Feuillets du 4 et 5 octobre 2025
Immaculée Conception
Saint-Nicolas
Saint-Hubert
Sainte-Julienne
Un jour, en sortant d’un restaurant, une femme m’a interpellé : « Comment peut-on croire encore en un Dieu bon, quand nous voyons et vivons tant d’horreurs dans le monde ? »
Ce n’était certes pas une question à traiter à la hâte, sur un pas de porte. Car elle touche au mystère du mal, qui demeure l’un des grands arguments de l’athéisme moderne. Cependant, cette angoisse n’est pas nouvelle : déjà le prophète Habacuc, dans la lecture de ce dimanche, criait vers Dieu avec des mots de révolte et de frustration:
« Combien de temps, Seigneur, vais-je appeler, sans que tu entendes ? crier vers toi : « Violence ! », sans que tu sauves ? Pourquoi me fais-tu voir le mal et regarder la misère ? Devant moi, pillage et violence ; dispute et discorde se déchaînent !» (Ha 1, 2-3).
Alors comment faire face à ce scandale ? Comment garder la foi quand, dans notre chair et dans notre histoire, le mal semble l’emporter ?
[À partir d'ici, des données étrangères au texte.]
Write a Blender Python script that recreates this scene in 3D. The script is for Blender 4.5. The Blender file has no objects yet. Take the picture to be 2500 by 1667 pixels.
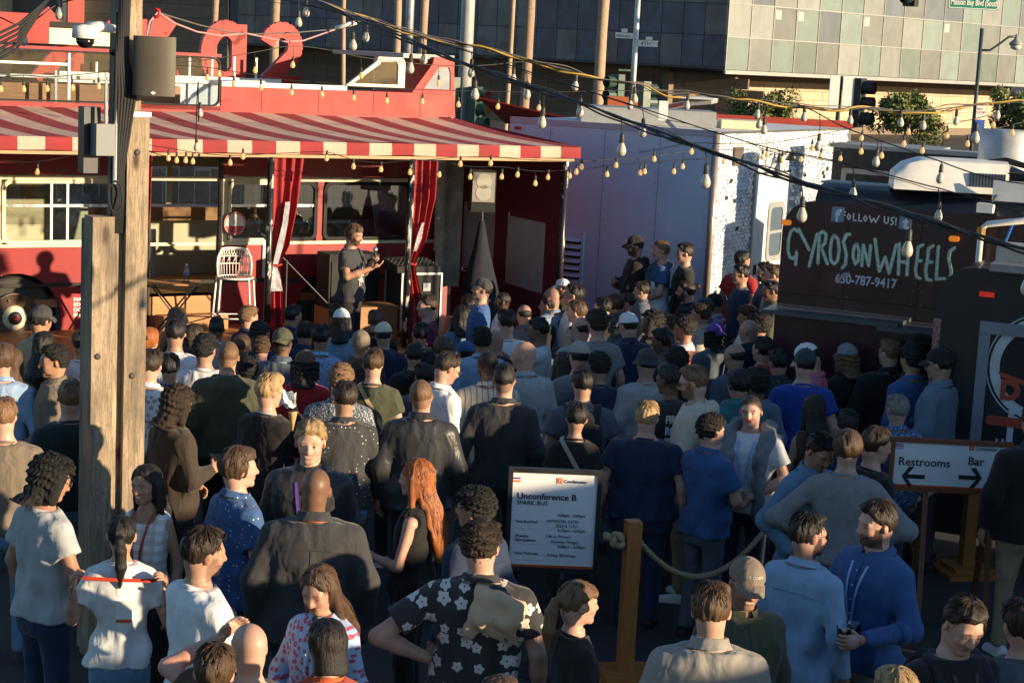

La première force, c’est de nous rappeler Celui à qui nous sommes unis par notre baptême. Jésus nous a prévenus que le monde serait dur, mais il nous a aussi demandé de lui faire confiance : “Dans le monde, vous aurez à souffrir, mais courage ! Moi, j’ai vaincu le monde” (Jn 16,33). Il n’a pas vaincu en se révoltant, mais en affrontant le mal jusqu’au bout : jusqu’à la mort, jusqu’au séjour des morts. Et par sa résurrection, il a transformé la défaite apparente en victoire définitive, triomphant du mal et du Mauvais, là même où celui-ci croyait régner.
Il nous faut aussi comprendre que l’angoisse et la frustration que nous ressentons ne sont pas incompatibles avec la foi. Jésus lui-même a connu la frayeur et l’angoisse à Gethsémani (Mc 14,33), et pourtant sa confiance en son Père est restée totale. L’angoisse est une réaction humaine ; la confiance, elle, est un choix spirituel. Les deux peuvent coexister dans un même cœur. Ainsi, la foi ne se mesure pas à l’absence de trouble intérieur, mais à la capacité de dire, au cœur même de l’épreuve : “Seigneur, je me confie à toi, j’ai confiance en toi.”
La présence du mal n’est donc pas une disqualification de la toute-puissance de Dieu ni de son amour pour nous. Elle est plutôt un appel à plonger plus profondément dans le mystère de son salut. Car Dieu le Père nous aime de la même manière qu’il aime Jésus, son Fils ! Et si Dieu nous a donné son propre Fils, ne nous donnera-t-il pas avec lui toutes choses ? (cf. Rm 8,32). Celui qui se souvient de cela et y croit ne sombrera jamais dans le désespoir.
Dieu comprend notre douleur et notre frustration face au mal. Il veut que nous croyions de tout notre cœur qu’en Jésus-Christ, il peut et veut nous sauver. À la plainte d’Habacuc, Dieu répond :
« C’est encore une “délivrance” pour le temps fixé ; elle tend vers son accomplissement, elle ne mentira pas.
Si elle tarde, attends-la : elle viendra certainement, sans retard. » (Ha 2,3)
En conclusion, pour répondre à la dame du restaurant, je dirais ceci : abandonner la foi, renoncer à croire, ne résout pas le problème du mal : l’horreur demeure. Mais croire en Jésus-Christ ressuscité, c’est notre unique espérance de voir le mal vaincu. Elle est la seule certitude qu’il existe une réponse, une solution à ce qui ronge le monde aujourd’hui.